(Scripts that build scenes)
###

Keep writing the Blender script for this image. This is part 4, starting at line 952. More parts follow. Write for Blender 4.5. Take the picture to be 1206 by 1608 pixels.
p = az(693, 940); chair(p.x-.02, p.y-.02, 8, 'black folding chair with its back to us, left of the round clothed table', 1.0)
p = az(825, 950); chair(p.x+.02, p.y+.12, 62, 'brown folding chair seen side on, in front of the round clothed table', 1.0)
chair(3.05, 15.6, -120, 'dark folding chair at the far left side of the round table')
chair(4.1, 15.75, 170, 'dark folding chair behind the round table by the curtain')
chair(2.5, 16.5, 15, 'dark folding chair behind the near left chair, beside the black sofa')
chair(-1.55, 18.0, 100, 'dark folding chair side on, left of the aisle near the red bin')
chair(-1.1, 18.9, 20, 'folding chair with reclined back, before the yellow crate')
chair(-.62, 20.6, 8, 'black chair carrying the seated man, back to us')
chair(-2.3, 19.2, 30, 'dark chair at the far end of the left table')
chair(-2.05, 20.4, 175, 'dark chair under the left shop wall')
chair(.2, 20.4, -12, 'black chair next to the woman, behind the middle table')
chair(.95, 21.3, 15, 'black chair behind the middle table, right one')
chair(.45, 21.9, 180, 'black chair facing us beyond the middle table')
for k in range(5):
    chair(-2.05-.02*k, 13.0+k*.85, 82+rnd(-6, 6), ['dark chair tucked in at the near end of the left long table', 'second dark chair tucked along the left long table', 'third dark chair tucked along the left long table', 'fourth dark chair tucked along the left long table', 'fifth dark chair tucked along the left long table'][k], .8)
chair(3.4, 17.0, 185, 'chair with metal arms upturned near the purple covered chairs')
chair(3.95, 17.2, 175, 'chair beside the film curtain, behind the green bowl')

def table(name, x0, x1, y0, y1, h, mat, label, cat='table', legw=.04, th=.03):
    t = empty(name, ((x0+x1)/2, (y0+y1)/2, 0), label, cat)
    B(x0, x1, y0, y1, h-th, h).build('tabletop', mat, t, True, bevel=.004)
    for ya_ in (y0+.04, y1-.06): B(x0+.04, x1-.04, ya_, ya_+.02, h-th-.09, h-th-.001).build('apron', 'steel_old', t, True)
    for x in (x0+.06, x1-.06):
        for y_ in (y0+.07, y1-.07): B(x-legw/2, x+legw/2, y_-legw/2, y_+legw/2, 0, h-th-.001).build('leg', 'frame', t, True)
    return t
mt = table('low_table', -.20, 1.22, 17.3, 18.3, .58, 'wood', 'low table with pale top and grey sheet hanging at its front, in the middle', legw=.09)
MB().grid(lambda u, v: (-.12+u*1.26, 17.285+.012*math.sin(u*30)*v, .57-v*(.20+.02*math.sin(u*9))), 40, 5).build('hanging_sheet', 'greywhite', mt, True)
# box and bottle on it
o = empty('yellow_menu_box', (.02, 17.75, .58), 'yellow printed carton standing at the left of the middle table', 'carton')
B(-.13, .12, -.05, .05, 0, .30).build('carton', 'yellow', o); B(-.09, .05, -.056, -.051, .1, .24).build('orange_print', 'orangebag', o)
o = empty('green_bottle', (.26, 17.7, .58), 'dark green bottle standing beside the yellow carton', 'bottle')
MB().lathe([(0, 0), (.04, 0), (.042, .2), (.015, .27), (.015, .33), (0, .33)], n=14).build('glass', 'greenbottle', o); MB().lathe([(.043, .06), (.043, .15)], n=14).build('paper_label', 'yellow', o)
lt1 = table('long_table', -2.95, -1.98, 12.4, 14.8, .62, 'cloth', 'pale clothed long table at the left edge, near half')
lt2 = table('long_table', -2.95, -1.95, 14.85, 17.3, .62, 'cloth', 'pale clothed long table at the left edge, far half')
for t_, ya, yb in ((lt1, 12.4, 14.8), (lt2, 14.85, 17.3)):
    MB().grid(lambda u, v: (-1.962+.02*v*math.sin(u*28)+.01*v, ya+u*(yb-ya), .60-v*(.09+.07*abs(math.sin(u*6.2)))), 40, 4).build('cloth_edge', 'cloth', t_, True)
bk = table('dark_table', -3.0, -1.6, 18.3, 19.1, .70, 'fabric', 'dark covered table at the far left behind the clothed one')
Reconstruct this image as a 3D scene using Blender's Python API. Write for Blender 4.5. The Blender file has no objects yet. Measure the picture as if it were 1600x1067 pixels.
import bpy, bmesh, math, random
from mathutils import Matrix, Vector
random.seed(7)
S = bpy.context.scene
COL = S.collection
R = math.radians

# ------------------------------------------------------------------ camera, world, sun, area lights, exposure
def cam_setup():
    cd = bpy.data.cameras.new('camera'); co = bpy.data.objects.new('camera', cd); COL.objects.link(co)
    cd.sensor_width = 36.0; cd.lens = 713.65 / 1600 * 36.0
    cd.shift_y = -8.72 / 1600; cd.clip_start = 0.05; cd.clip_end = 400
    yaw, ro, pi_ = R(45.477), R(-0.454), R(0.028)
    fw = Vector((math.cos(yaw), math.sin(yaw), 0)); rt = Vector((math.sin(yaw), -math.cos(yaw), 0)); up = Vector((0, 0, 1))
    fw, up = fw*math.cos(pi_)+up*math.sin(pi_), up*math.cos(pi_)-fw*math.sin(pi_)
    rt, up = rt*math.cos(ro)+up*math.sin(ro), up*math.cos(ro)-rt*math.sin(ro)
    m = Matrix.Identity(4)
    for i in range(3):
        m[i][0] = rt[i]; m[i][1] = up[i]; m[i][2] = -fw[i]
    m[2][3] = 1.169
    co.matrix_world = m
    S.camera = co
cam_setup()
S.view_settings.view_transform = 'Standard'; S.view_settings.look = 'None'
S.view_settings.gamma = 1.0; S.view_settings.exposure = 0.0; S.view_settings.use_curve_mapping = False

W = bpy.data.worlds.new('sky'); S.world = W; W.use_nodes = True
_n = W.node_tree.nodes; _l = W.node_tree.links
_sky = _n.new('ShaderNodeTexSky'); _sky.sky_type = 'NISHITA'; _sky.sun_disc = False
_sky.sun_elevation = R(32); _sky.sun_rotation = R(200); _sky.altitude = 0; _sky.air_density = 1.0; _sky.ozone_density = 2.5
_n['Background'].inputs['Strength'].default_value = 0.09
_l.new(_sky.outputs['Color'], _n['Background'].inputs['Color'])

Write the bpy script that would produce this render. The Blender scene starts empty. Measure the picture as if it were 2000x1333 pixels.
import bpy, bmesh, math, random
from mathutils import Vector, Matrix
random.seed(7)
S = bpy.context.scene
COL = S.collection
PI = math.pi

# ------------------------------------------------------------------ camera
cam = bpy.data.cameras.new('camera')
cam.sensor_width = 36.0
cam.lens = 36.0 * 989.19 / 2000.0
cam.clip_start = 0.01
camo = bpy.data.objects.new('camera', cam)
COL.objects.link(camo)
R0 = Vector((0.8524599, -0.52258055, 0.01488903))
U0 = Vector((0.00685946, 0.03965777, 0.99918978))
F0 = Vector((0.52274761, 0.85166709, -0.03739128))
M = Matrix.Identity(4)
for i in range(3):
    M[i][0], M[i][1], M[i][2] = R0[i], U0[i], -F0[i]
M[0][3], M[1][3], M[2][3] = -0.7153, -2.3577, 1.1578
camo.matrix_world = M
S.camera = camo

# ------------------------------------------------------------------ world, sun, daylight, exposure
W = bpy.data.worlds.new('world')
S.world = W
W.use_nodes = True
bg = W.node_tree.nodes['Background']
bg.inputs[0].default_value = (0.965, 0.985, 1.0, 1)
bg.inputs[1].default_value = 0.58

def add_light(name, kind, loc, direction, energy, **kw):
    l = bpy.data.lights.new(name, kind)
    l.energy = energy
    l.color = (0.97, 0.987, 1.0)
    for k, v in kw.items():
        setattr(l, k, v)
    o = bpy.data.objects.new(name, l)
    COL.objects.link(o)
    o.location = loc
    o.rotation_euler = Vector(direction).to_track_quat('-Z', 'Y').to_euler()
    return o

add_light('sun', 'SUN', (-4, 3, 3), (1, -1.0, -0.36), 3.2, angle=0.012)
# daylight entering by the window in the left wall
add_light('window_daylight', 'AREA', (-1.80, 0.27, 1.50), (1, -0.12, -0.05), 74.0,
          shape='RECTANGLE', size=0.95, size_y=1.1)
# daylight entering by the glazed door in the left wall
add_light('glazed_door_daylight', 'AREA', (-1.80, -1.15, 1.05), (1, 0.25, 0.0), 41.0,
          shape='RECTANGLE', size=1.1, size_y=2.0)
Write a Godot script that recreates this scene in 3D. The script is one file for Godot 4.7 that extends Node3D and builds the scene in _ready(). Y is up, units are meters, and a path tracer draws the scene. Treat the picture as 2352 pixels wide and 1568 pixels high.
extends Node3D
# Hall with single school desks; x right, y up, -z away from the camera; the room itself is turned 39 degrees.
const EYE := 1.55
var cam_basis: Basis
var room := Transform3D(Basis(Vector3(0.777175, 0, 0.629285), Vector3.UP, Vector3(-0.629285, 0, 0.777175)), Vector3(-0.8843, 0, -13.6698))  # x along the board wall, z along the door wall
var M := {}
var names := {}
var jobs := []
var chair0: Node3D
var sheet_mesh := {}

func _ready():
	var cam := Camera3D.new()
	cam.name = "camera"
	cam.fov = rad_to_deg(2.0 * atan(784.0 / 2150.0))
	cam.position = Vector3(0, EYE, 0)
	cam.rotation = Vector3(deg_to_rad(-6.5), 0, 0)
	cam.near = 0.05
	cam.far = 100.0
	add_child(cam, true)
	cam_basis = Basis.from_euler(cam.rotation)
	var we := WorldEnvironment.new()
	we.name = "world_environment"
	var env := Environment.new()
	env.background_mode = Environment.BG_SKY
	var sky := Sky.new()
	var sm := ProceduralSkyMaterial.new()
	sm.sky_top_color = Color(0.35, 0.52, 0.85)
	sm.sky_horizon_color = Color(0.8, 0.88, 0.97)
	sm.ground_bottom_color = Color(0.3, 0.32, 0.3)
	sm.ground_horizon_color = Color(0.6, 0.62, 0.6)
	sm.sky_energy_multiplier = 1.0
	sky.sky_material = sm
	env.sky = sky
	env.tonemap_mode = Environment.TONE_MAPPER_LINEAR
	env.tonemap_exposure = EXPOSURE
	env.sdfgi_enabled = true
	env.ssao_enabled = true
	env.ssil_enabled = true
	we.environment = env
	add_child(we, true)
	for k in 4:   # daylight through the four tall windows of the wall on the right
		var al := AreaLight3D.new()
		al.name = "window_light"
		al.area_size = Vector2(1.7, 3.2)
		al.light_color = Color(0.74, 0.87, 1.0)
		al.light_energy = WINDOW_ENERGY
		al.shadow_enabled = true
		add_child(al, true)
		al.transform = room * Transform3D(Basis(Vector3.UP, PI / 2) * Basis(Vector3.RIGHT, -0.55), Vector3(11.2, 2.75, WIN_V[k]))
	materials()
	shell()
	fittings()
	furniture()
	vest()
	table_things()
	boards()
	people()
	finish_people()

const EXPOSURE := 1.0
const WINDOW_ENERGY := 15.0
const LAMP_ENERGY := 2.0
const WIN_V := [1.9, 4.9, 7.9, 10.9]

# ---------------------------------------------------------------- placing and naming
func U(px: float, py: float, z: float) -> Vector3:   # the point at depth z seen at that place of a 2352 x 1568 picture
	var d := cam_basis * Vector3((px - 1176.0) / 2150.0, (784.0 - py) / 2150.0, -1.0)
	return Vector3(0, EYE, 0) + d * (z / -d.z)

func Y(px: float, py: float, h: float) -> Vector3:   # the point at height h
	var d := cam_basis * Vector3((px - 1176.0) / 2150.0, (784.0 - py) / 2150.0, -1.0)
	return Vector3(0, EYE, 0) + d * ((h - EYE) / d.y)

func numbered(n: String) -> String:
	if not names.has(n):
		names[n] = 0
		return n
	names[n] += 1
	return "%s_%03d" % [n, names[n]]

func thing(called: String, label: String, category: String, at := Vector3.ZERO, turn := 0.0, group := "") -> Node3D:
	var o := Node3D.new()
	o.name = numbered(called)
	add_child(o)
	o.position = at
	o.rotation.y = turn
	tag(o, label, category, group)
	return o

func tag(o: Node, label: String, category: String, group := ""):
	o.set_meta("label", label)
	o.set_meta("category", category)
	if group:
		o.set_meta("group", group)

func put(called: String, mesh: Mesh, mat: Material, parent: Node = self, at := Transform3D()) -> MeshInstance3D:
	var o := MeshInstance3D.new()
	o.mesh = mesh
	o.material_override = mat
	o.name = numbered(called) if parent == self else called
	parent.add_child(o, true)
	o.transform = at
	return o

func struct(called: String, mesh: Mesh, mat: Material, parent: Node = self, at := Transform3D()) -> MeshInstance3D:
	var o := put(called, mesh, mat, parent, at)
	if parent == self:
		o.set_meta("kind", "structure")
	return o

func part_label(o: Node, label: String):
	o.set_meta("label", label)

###

Written exercise
Reproduce exactly the lines from the line with "Reconstruct this image" to the line with "S.view_settings.gamma = 1.0;", both end lines included.

Expected answer
Reconstruct this image as a 3D scene using Blender's Python API. Write for Blender 4.5. The Blender file has no objects yet. Measure the picture as if it were 1600x1067 pixels.
import bpy, bmesh, math, random
from mathutils import Matrix, Vector
random.seed(7)
S = bpy.context.scene
COL = S.collection
R = math.radians

# ------------------------------------------------------------------ camera, world, sun, area lights, exposure
def cam_setup():
    cd = bpy.data.cameras.new('camera'); co = bpy.data.objects.new('camera', cd); COL.objects.link(co)
    cd.sensor_width = 36.0; cd.lens = 713.65 / 1600 * 36.0
    cd.shift_y = -8.72 / 1600; cd.clip_start = 0.05; cd.clip_end = 400
    yaw, ro, pi_ = R(45.477), R(-0.454), R(0.028)
    fw = Vector((math.cos(yaw), math.sin(yaw), 0)); rt = Vector((math.sin(yaw), -math.cos(yaw), 0)); up = Vector((0, 0, 1))
    fw, up = fw*math.cos(pi_)+up*math.sin(pi_), up*math.cos(pi_)-fw*math.sin(pi_)
    rt, up = rt*math.cos(ro)+up*math.sin(ro), up*math.cos(ro)-rt*math.sin(ro)
    m = Matrix.Identity(4)
    for i in range(3):
        m[i][0] = rt[i]; m[i][1] = up[i]; m[i][2] = -fw[i]
    m[2][3] = 1.169
    co.matrix_world = m
    S.camera = co
cam_setup()
S.view_settings.view_transform = 'Standard'; S.view_settings.look = 'None'
S.view_settings.gamma = 1.0; S.view_settings.exposure = 0.0; S.view_settings.use_curve_mapping = False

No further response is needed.